(NLDO) - Savings deposits are an important source of income for people. If taxes are imposed, they should be applied to high-income earners or other types of taxes should be considered.
This is the opinion of Dr. Can Van Luc, member of the National Monetary and Financial Policy Advisory Council, when talking to reporters of Nguoi Lao Dong Newspaper about the proposal to tax savings interest.
The draft proposal on the development of the Law on Personal Income Tax (replacement) of the Ministry of Finance is attracting public attention, especially comments from the People's Committee of Can Tho City. Accordingly, this locality requested the drafting unit to study and expand the tax base, in the direction of only exempting personal income tax on interest on small-scale savings deposits and considering applying tax to high-income households.
Commenting on the above proposal, Dr. Can Van Luc said that savings deposits are an important source of income for people, mostly at the medium and low levels. If this tax is applied, it could have a negative impact on the economy . Because, if savings interest is taxed, it could reduce the amount of money deposited in banks. At that time, lending interest rates could be pushed up, affecting businesses.
Savings is one of the popular channels for people to invest their idle money, with deposits starting from just a few million VND...
"Taxing deposit interest is normal in developed countries, but it should not be done in Vietnam at present. In the future, if tax is imposed, it is necessary to determine the subjects, tax thresholds and only apply it to people with high incomes. In fact, people with low incomes are supported with social housing and have family deductions when calculating personal income tax. Therefore, other taxes should be considered to combat speculation, such as real estate tax, property transfer tax, and e-commerce tax," Dr. Can Van Luc analyzed.
Also contributing to this draft tax law, the Ninh Thuan Provincial People's Committee said that interest rates on savings deposits, government bonds and long-term investments should be exempted from tax to encourage savings and economic development.
Many people said they have savings ranging from several million to several tens of millions of dong. If interest is taxed, they may not save and instead buy gold or USD, which will cause consequences.
Economist, Dr. Dinh The Hien emphasized that savings deposits are one of the main capital mobilization channels for banks and the economy, from which there is a source of capital for lending to the market, promoting economic growth, especially in the context of credit capital from the banking system still playing a pivotal role. Therefore, the proposal to tax savings interest may cause many people to reduce their deposits in banks and tend to hold USD or gold.
"At that time, capital will stagnate instead of circulating into the economy, so this tax proposal needs to be carefully calculated and considered," Dr. Hien emphasized.
A few years ago, there was a proposal to tax interest on bank deposits, specifically large interest or savings deposits of VND1 billion or more... However, this proposal was met with opposition. Currently, interest on personal savings deposits is tax-free.
According to current regulations, individuals who receive interest from deposits from credit institutions are exempt from tax.

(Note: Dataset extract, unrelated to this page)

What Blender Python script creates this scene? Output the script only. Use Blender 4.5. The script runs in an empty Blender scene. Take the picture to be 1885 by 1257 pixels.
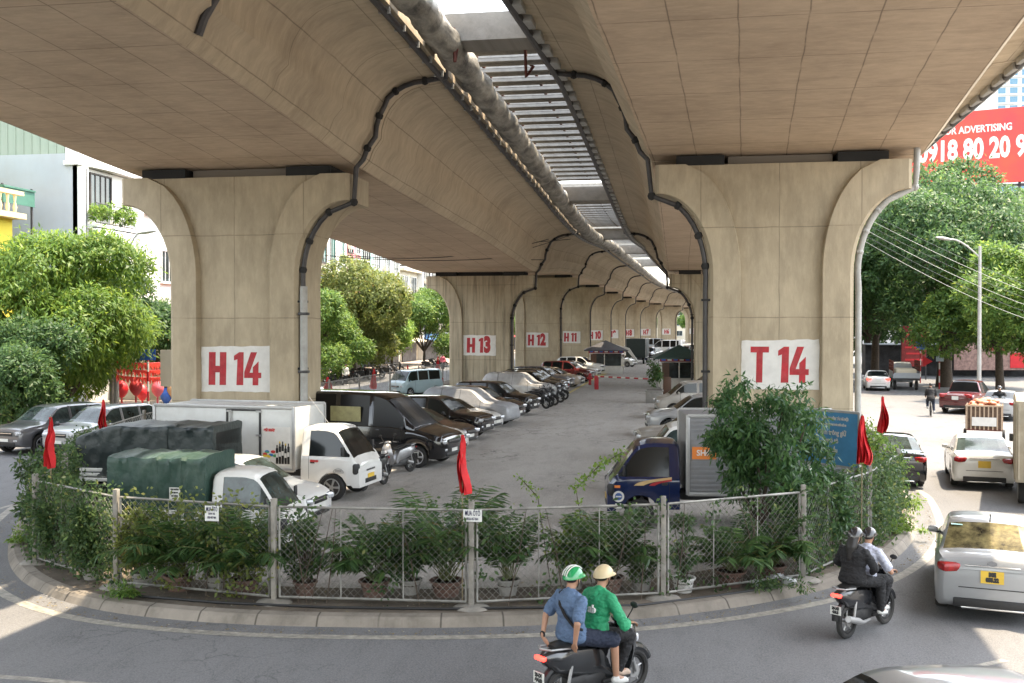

These are deposits in the form of term deposits or deposits with no term, savings deposits, deposit certificates, promissory notes, treasury bills and other deposits with the principle of full repayment of principal and interest. Only income from interest on corporate deposits is subject to corporate income tax.
Speaking to reporters, Ms. Tran Thi Cam Hong, Director of VIFATAX Tax Consulting Services Co., Ltd., commented that the proposal of the People's Committee of Can Tho City means that individuals who deposit large-scale savings will be taxed on interest. "However, what is considered a large or small savings deposit?" - Ms. Hong wondered.
Ms. Hong said that currently, some banks offer high interest rates for depositors from tens of billions of dong to several hundred billion dong or more. However, it is very difficult for state management agencies to determine whether the deposit is for income generation or for daily living expenses. "Suppose an individual is depositing hundreds of billions of dong in the bank to prepare for future investments, then taxing the interest on this amount is unreasonable, may encounter negative reactions, and is very difficult to implement," Ms. Hong commented.
Dr. Le Dat Chi, Head of the Finance Department - Ho Chi Minh City University of Economics, expressed his agreement with the proposal of the Can Tho City People's Committee. He cited that in many developed countries, bank deposit interest is calculated into total income to determine tax, because this is also considered a source of income. Accordingly, all individuals with income must pay taxes, regardless of the size of the deposit, to ensure fairness.
Therefore, according to Dr. Le Dat Chi, in the long term, the state needs to collect all income of each individual, including interest on bank deposits, and integrate it into the citizen identification card to have accurate data for calculating personal income tax.